When I was going through the exploration phase of conventional painting and I stumbled onto imprinting into kōkōwai, I was applying the pigment to A3 art paper so I didn’t think initially about going larger. For this series I am happy with my decision to stick to small mounds for the small whānau taonga I will be using, but I am really enjoying this process and think I will continue to use it so wanted to look at others who had presented mounds of some sort as art pieces.
Elliot Glenn Punahau Collins
Rawhaki/Massed, heaped up, 2018. Harakeke seeds, endless supply.

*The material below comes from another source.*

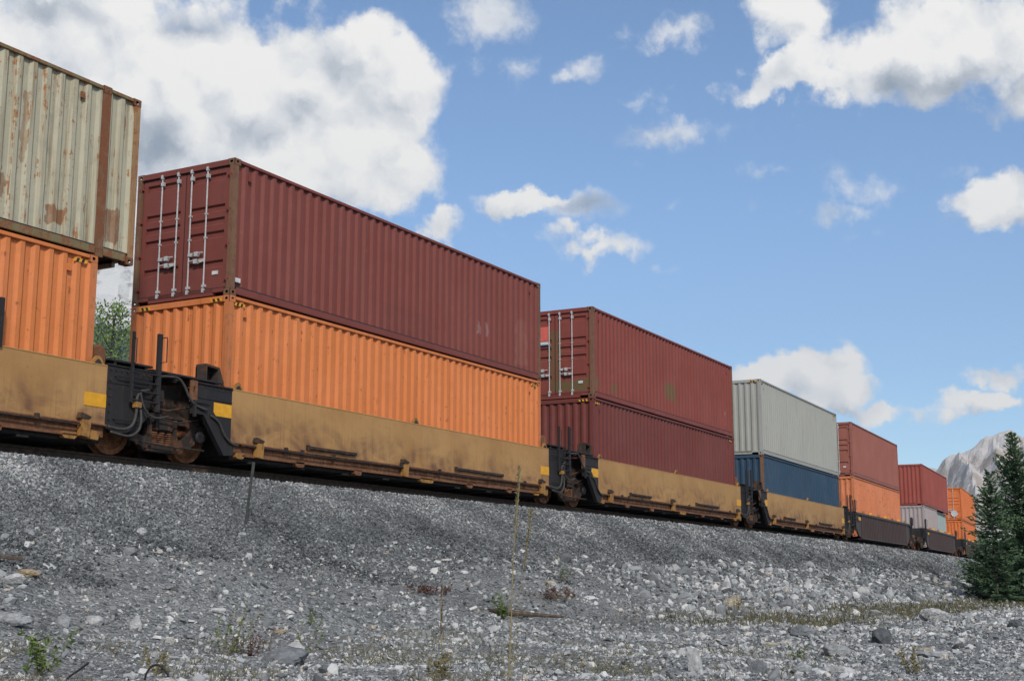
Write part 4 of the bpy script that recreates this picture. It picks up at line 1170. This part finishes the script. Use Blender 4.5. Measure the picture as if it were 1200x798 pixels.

I saw this piece in an exhibition at Toi Poneke, the entire exhibition, ‘Te Reo Pākehā’, he’d put together with Mac Langdon was so well put together. I finally felt what it was like to really feel and understand an entire exhibition without having to read the wall labels, it penetrated deep into the difficult places of history for Māori, and made us acknowledge the mamae. I will never forget this exhibition, and I will never forget the mass of harakeke that looked to just grow from under the wall and the fact you could take some of it away to plant and start a new piece with.
Yoko Ono

Yoko Ono – To The Light (Installation View), Serpentine Gallery 2012
My google search popped up this installation of Yoko Ono’s, three mounds of earth sitting straight on the gallery floor, named Country A, Country B and Country C. Each mound is identical, Artseater.com says it’s likely showing that all countries are the same at the core. From my indigenous view point, I wonder if it’s about how non-indigenous see all land as just land, and how they feel they can take it and move it with the right amount of money. Most likely Artseater.com is correct as Yoko Ono’s life was more about striving for world peace.
Terence Koh
The google search isn’t a quick and easy research method for this type of search, but a day of using many different sentence searches does seek out more and more artists showing mounds of some sort as ephemeral art. One that really caught my eye due to the striking white on white on white, was this work of Terence Koh’s. It’s a massive cone of salt, he moved around it on his knees, not his hands and knees but just knees, every opening hour of the gallery it was shown in, 8 hours a day, five days a week! He is walking on his knees for peace. Is it for world peace or inner peace? What ever it’s for it would be painful, but maybe that’s the point, that it’s painful fighting or waiting for peace.